安倍晋三総理が看板政策の一つに掲げる「働き方改革」。

その具体策をまとめる実現会議の初会合が9月27日に開かれました。

実現会議は安倍晋三総理が議長を務め、関係閣僚の他、一般社団法人日本経済団体連合会の榊原定征会長や日本労働組合総連合会の神津里季生会長など有識者15人で構成されています。

会合では長時間労働の是正や同じ仕事に同じ賃金を支払う、同一労働、同一賃金の導入、高齢者や女性の就労促進などが議論されます。

今回、政府が特に力を入れているのが「36協定」の改革。

36協定

企業が労働者の代表などと協定を結び、残業を認める制度。

現状、労使が合意すれば残業時間をいくらでも延ばせる状態です。

労働時間

日本で働く人の労働時間は平均で年間1,729時間。

ドイツやフランスといった他の先進国と比べると300時間ほど長く、その是正が課題となっているのです。

労働基準法

労働時間は1日8時間、週に40時間以内と法律で定められています。

しかし、企業が労働者の代表などと協定を結び、残業を認める制度があります。

これが労働基準法第36条、いわゆる「36協定」です。

残業時間は国が45時間と定めていますが、36協定の特別条項を締結すれば、それ以上に延長できます。

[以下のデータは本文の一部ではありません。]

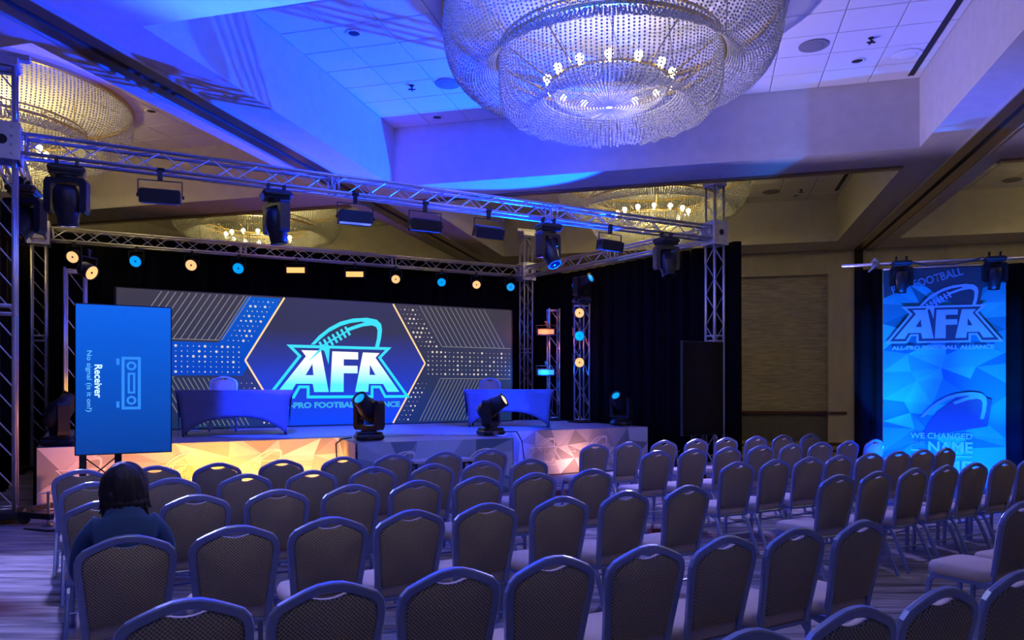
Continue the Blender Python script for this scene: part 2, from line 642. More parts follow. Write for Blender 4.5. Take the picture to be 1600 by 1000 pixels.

本来は特に忙しい時期などに対応するためのものですが、残業時間の上限が定められていないことが問題となっています。

労士が合意すれば無制限になるという状況です。

今回の会合では36協定を見直して残業時間の延長にも上限を設けることが焦点となっています。

過労死

京都市に住む吹上了さん(68歳)。

9年前に息子の元康さんを過労死で亡くしました。

家内が朝起こしにいったら様子が変だと。私が飛んでいったら、もう冷たくなっていた。

死因は心不全、大手外食チェーンに入社してわずか4ヶ月、24歳でした。

これが会社近くの駐車場の領収書。7時台に入って、夜12時すぎてから出ている。

この領収書が証拠となり、元康さんは毎月100時間を超える残業をしていたとして労災認定されました。

その後、両親が会社を訴えた裁判でも問題とされたのが「36協定」の在り方でした。

元康さんが勤めていた会社が従業員と結んだ「36協定」では、過労死の認定基準の月80時間を超え、1ヶ月100時間までの残業が年6回、可能だと定められていました。

さらに元康さんの残業時間は3ヶ月連続で100時間を超えていました。

こういう規則は守られなかったら仕方ない。罰則を設ける必要がある。20日間の営業停止とか罰則を入れれば過労死はぐっと減ってくるのでは。

長時間労働の是正

長時間労働は是正される方向に進むのでしょうか?

9月27日の会合に出席した一般社団法人日本経済団体連合会の榊原定征会長に聞いてみました。

「Q.人手不足の問題への対応は?」

人を減らして残業時間を短くしても労働生産性、企業業績が落ちない形にする。

今後、使用者側はロボットの活用を進めるなど労働力の維持が課題となりそうです。

労働者側の日本労働組合総連合会の神津里季生会長に聞いてみます。

「Q.残業代で稼いでいる現状の人も?」

まさに、そういう働き方になってしまっていること自体が問題。

労働時間が減っても収入が落ちないように賃上げが必要だという考えです。

労使双方の一致点は見つかるのでしょうか?

政府は今年度中に実行計画をとりまとめ、来年の通常国会にも関連法案を提出する方針です。